We've started to test more of our queries that involve the view and we
believe we may have come across a possible reason for the poor
performance in our views.
The view is pulling data from many tables as said before, one of them
has a varchar(255) column (ColA) that is copied over into the view.
However, in the view column definition, it is a varchar(2147483647).
In the query we tested, we are running an equivalence check against this
column, along with another varchar column of size 1 (ColB). When we
remove the check against ColA the query returns in 2.5 seconds. When
included it talks 200 seconds. There is almost no difference when the
ColB check is removed (2.5s vs 2.3s).

It is of our belief that this varchar(2147483647) could be causing
performance problems. ColA might be defaulting to 2147483647 because it
is being union-ed with the same column a couple of times in different
circumstances. So we are wondering if there a way to set the column's
varchar size in a view definition?


The plan seems to be reluctant to use index scans, which might be
related to the ratio between these values:

random_page_cost           | 1
seq_page_cost              | 0.1

Do you get a better plan if these are equal?  If random is only
twice the sequential cost?
We have gone ahead and made these settings the same and had no
significant performance increase. We're unsure on what would be a better
plan, please see the next section we commented on.
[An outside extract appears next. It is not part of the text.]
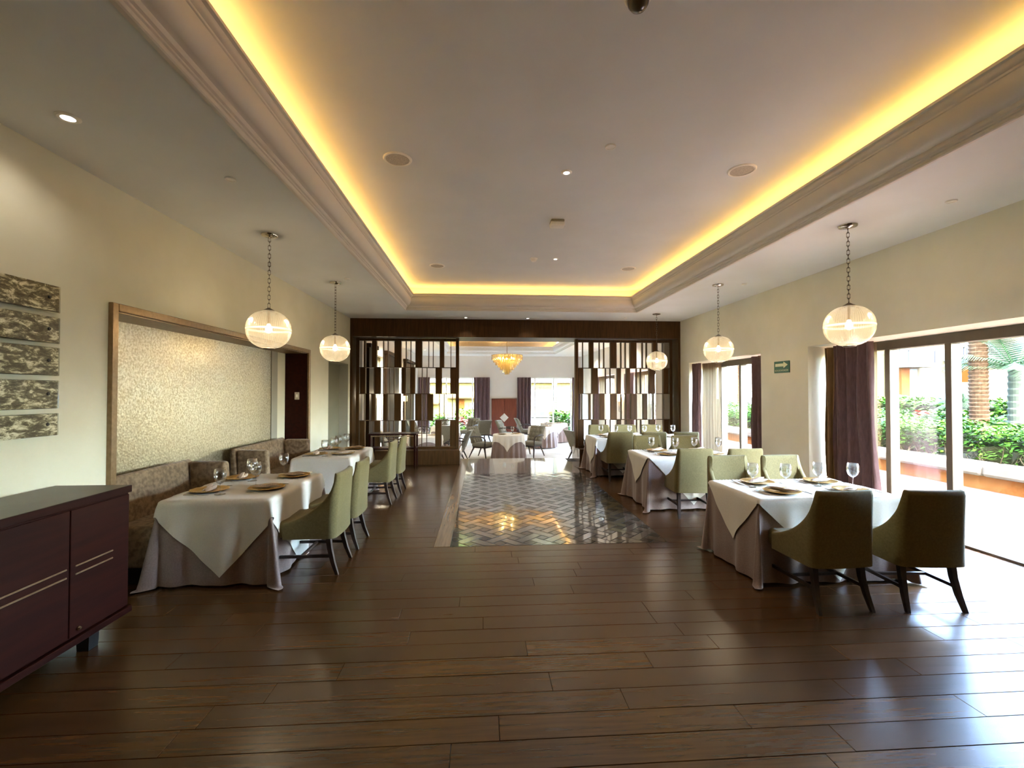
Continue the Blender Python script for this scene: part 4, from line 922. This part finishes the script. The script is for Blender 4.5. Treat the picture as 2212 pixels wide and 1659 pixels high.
# mahogany panel with its diamond lamp
t_ = thing('wall_panel', 'mahogany wall panel between two plum curtains of the far room', 'panel', (.982, YE, ZF))
for k in range(2): MB().rbox((-.2835 + .567 * k, -.03, .818), (.565, .055, 1.635), .004, 1).build('panel', REDW, t_)
t_ = thing('diamond_wall_lamp', 'cream diamond-shaped wall lamp on the mahogany panel', 'wall lamp', (.982, YE - .0585, .43))
q = .2; MB().add([(-q, 0, 0), (0, 0, q), (q, 0, 0), (0, 0, -q), (0, -.09, q * .96), (0, -.09, -q * .96), (0, -.09, 0)], [(0, 1, 4, 6), (0, 6, 5, 3), (2, 6, 4, 1), (2, 3, 5, 6), (0, 3, 2, 1)]).build('shade', DIAM, t_)
MB().box(-.04, .04, -.012, -.0005, -.04, .04).build('bracket', BRASS, t_)
t_ = thing('wall_sconce', 'wall sconce between the far room side windows, seen through the slats', 'wall lamp', (RW, 14.5, 1.36)); sx = -1
MB().lathe([(.05, -.075), (.062, .075), (.058, .075), (.046, -.075)], 20, c=(sx * .09, 0, 0), cap=False).build('shade', SHADE, t_, ang=40)
MB().tube([(sx * .02, 0, -.42), (sx * .09, 0, -.4), (sx * .09, 0, -.08)], .012, 8).build('stem', BRASS, t_); MB().rbox((sx * .012, 0, -.42), (.02, .06, .1), .004, 1).build('backplate', BRASS, t_)
MB().lathe([(0, -.03), (.02, -.02), (.024, 0), (.016, .03), (0, .04)], 12, c=(sx * .09, 0, 0), cap=False).build('bulb', CHBULB, t_, smooth=True)
for x, y, lab in ((LW + .2, 12.35, 'floor lamp with amber shade, first of two seen through the slats'), (LW + .2, 16.0, 'floor lamp with pale shade, deeper of two seen through the slats')):
    t_ = thing('floor_lamp', lab, 'floor lamp', (x, y, ZF), 0, 'floor lamps of the far room')
    MB().lathe([(0, .0015), (.14, .0015), (.14, .02), (.02, .035), (0, .035)], 24, cap=False).build('base', BRASS, t_, ang=40); MB().tube([(0, 0, .03), (0, 0, 1.7)], .012, 8).build('pole', BRASS, t_)
    MB().lathe([(.075, 1.62), (.085, 1.8), (.081, 1.8), (.071, 1.62)], 20, cap=False).build('shade', SHADE, t_, ang=40); MB().lathe([(0, 1.67), (.02, 1.68), (.024, 1.7), (.016, 1.73), (0, 1.74)], 12, cap=False).build('bulb', CHBULB, t_, smooth=True)
# chandelier
ch = thing('chandelier', 'tiered amber crystal chandelier hanging in the far room', 'chandelier', (.81, 15.0, ZT))
MB().lathe([(0, 0), (.08, 0), (.07, -.03), (.02, -.05), (0, -.05)], 20, cap=False).build('canopy', BRASS, ch, ang=40)
MB().tube([(0, 0, -.05), (0, 0, -.84)], .012, 8).build('rod', BRASS, ch)
pm = MB().add([(-.026, 0, 0), (.026, 0, 0), (.022, .012, 0), (-.022, .012, 0), (-.026, 0, -.13), (.026, 0, -.13), (.022, .012, -.13), (-.022, .012, -.13), (0, .006, -.155)],
              [(0, 1, 2, 3), (0, 4, 5, 1), (1, 5, 6, 2), (2, 6, 7, 3), (3, 7, 4, 0), (4, 8, 5), (5, 8, 6), (6, 8, 7), (7, 8, 4)]).mesh('crystal_prism', CRYST)
for i, (r, z) in enumerate([(.52, -.86), (.46, -.94), (.385, -1.03), (.31, -1.11), (.235, -1.19), (.155, -1.27), (.08, -1.34)]):
    MB().lathe([(r - .008, z + .0), (r + .008, z), (r + .008, z + .014), (r - .008, z + .014), (r - .008, z)], 40, cap=False).build('ring', BRASS, ch, ang=40)
    if i == 0:
        for k in range(4): a = k * PI / 4; MB().tube([(r * math.cos(a), r * math.sin(a), z + .007), (-r * math.cos(a), -r * math.sin(a), z + .007)], .006, 6).build('spoke', BRASS, ch)
    n_ = int(2 * PI * r / .061)
    for k in range(n_): a = 2 * PI * k / n_; link('crystal_prism', pm, ch, (r * math.cos(a), r * math.sin(a), z - .001), (0, 0, a + PI / 2))
for k in range(5):
    a = 2 * PI * k / 5 + .3; MB().lathe([(0, -.03), (.022, -.02), (.026, 0), (.016, .03), (0, .04)], 12, c=(.24 * math.cos(a), .24 * math.sin(a), -.95), cap=False).build('bulb', CHBULB, ch, smooth=True)

# ------------------------------------------------------------------ outdoors
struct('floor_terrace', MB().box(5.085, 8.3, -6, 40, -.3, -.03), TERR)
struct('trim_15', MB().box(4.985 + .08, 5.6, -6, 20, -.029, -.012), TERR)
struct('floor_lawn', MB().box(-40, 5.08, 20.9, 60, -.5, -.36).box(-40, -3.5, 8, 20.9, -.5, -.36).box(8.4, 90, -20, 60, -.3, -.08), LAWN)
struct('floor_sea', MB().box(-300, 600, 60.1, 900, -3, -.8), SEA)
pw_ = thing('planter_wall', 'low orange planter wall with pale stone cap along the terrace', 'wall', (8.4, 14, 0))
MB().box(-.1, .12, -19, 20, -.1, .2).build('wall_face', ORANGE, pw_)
for k in range(20): MB().rbox((-.02, -18 + k * 2, .31), (.42, 1.99, .21), .05, 2).build('cap_stone', CAPW, pw_)
def leaves(n, x0, x1, y0, y1, z0, z1, size, top_bias=1.0):
    xs = rng.uniform(x0, x1, n); ys = rng.uniform(y0, y1, n); zs = z0 + (z1 - z0) * rng.uniform(0, 1, n) ** (1 / (1 + top_bias))
    zs += .06 * np.sin(xs * 7 + ys * 5) * (zs - z0); V = np.zeros((n * 4, 3)); 
    a = rng.uniform(0, 2 * PI, n); ti = rng.uniform(-.9, .9, n); s = size * rng.uniform(.6, 1.3, n)
    u = np.stack([np.cos(a), np.sin(a), np.sin(ti) * .6], 1); v = np.stack([-np.sin(a) * np.cos(ti), np.cos(a) * np.cos(ti), np.sin(ti)], 1); c = np.stack([xs, ys, zs], 1)
    V[0::4] = c - u * s[:, None]; V[1::4] = c + v * s[:, None] * .45; V[2::4] = c + u * s[:, None]; V[3::4] = c - v * s[:, None] * .45
    return V
def leaf_obj(name, V, m, parent=None):
    me = bpy.data.meshes.new(name); n = len(V) // 4; me.from_pydata(V.tolist(), [], np.arange(n * 4).reshape(n, 4).tolist()); me.materials.append(m); o = bpy.data.objects.new(name, me); COL.objects.link(o)
    if parent: o.parent = parent
    return o
def hedge(label, x0, x1, y0, y1, z0, z1, n, size, twigs=0, seed=0):
    t_ = thing('hedge', label, 'hedge', ((x0 + x1) / 2, (y0 + y1) / 2, 0)); ox, oy = (x0 + x1) / 2, (y0 + y1) / 2; r2 = random.Random(seed)
    V = leaves(n, x0, x1, y0, y1, z0, z1, size, 1.6); V -= np.array([ox, oy, 0]); tag(leaf_obj('leaves', V, LEAF, t_), kind='stuff')
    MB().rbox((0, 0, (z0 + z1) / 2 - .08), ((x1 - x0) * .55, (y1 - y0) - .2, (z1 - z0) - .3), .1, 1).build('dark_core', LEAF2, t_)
    if twigs:
        q = MB()
        for k in range(twigs):
            bx, by = r2.uniform(x0 + .02, x0 + .35) - ox, r2.uniform(y0, y1) - oy; z = z0; pts = [(bx, by, z)]
            for s_ in range(3): bx += r2.uniform(-.03, .1); by += r2.uniform(-.22, .22); z += (z1 - z0) * r2.uniform(.12, .26); pts.append((bx, by, z))
            q.tube(pts, [.012, .009, .006, .003], 4)
        tag(q.build('twigs', TWIG, t_), kind='stuff')
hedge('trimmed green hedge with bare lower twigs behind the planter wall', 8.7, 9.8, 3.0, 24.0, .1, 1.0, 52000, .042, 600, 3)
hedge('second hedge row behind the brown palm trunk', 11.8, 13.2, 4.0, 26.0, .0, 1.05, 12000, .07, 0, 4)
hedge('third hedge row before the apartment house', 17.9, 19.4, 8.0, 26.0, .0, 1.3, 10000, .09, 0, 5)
V = leaves(16, 10.2, 10.45, 9.95, 10.25, 1.0, 1.16, .08); tag(leaf_obj('red_flowers', V, FLOWER), 'cluster of red flowers on top of the second hedge', 'flowers', kind='stuff')
def palm(name, label, x, y, h, r, m, ring, nf, fl, lean=(0, 0), r_top=None, droop=1.0, z0=0., seed=0):
    t_ = thing(name, label, 'palm tree', (x, y, z0)); r2 = random.Random(seed); prof = []; n_ = int(h / ring); r_top = r_top or r * .85
    for k in range(n_):
        z = h * k / n_; rr = r + (r_top - r) * k / n_; prof += [(rr * .93, z), (rr * 1.06, z + ring * .72)]
    prof.append((r_top * .8, h)); MB().lathe(prof, 18).build('trunk', m, t_)
    for k in range(nf):
        a = 2 * PI * k / nf + r2.uniform(-.2, .2); el = r2.uniform(.1, 1.15); P = []; q = MB(); L = fl * r2.uniform(.8, 1.1)
        mid = []
        for s_ in range(9):
            u = s_ / 8; d = L * u; mid.append(Vector((d * math.cos(el) * (1 - .1 * u), 0, d * math.sin(el) - droop * L * .55 * u * u)))
        q.tube(mid, [.025 * (1 - .8 * s_ / 8) for s_ in range(9)], 4)
        for s_ in range(1, 9 * 3):
            u = s_ / 27; i = min(int(u * 8), 7); f_ = u * 8 - i; c = mid[i].lerp(mid[i + 1], f_); ll = L * .34 * math.sin(PI * min(1, .15 + u * .85)) + .05; tdir = (mid[i + 1] - mid[i]).normalized()
            for sd in (-1, 1):
                tip = c + tdir * ll * .55 + Vector((0, sd * ll * .8, -ll * .35)); w2 = tdir * .022 * L
                q.add([c - w2 * .5, c + w2 * .5, tip + w2 * .1], [(0, 1, 2)])
        q.xf(Matrix.Rotation(a, 4, 'Z')); q.build('frond', FROND, t_, loc=(0, 0, h))
    return t_
palm('palm_tree', 'palm with a ringed brown trunk behind the hedge, crown out of view', 10.9, 9.35, 5.4, .17, TRUNK, .085, 12, 2.2, seed=1)
palm('palm_tree', 'palm with a smooth grey-green trunk and full crown near the photo edge', 11.4, 9.05, 2.1, .15, TRUNK2, .14, 15, 1.7, seed=2, r_top=.11, droop=.7)
palm('palm_tree', 'slim ringed palm trunk at the very edge of the glass door view', 13.7, 10.5, 5.0, .15, TRUNK, .1, 10, 2.0, seed=3)
palm('palm_tree', 'small dark palm with arching fronds before the apartment house', 21.3, 21.2, .9, .14, TRUNK, .1, 11, 2.0, seed=4, droop=1.2)
palm('palm_tree', 'small bluish palm between door post and brown trunk', 17.6, 15.6, 1.2, .1, TRUNK2, .12, 12, 1.2, seed=5, droop=.8)
palm('palm_tree', 'palm trunk outside the far room glass, crown out of view', 3.9, 24.5, 4.6, .16, TRUNK2, .12, 12, 1.9, seed=6, z0=-.36)
palm('palm_tree', 'tall thin palm seen through the smaller glass door', 14.2, 24.4, 4.2, .1, TRUNK, .15, 12, 2.2, seed=7)
palm('palm_tree', 'feathery palm crown at the plum curtain of the smaller glass door', 17.5, 27.0, 3.0, .16, TRUNK, .12, 13, 2.6, seed=8)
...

The other possible issue is that depending on how the views are
used, it sometimes creates an optimization barrier.  In general,
the planner will see more options if the views are joined than if
they are used in subqueries or CTEs.

You might also want to try pasting your plan into:

http://explain.depesz.com/
Side comment: I like this website, thanks for the link. However, we are
not exactly DBA's or anything and are new to databases & postgres. We
are still doing some research on what the site outputs since we're still
new to the information presented. Do you know of any good sites that
show good vs bad query plans? Given the sheer amount in the view's query
plan, we aren't sure whats going on.

Thank you again for all of your assistance!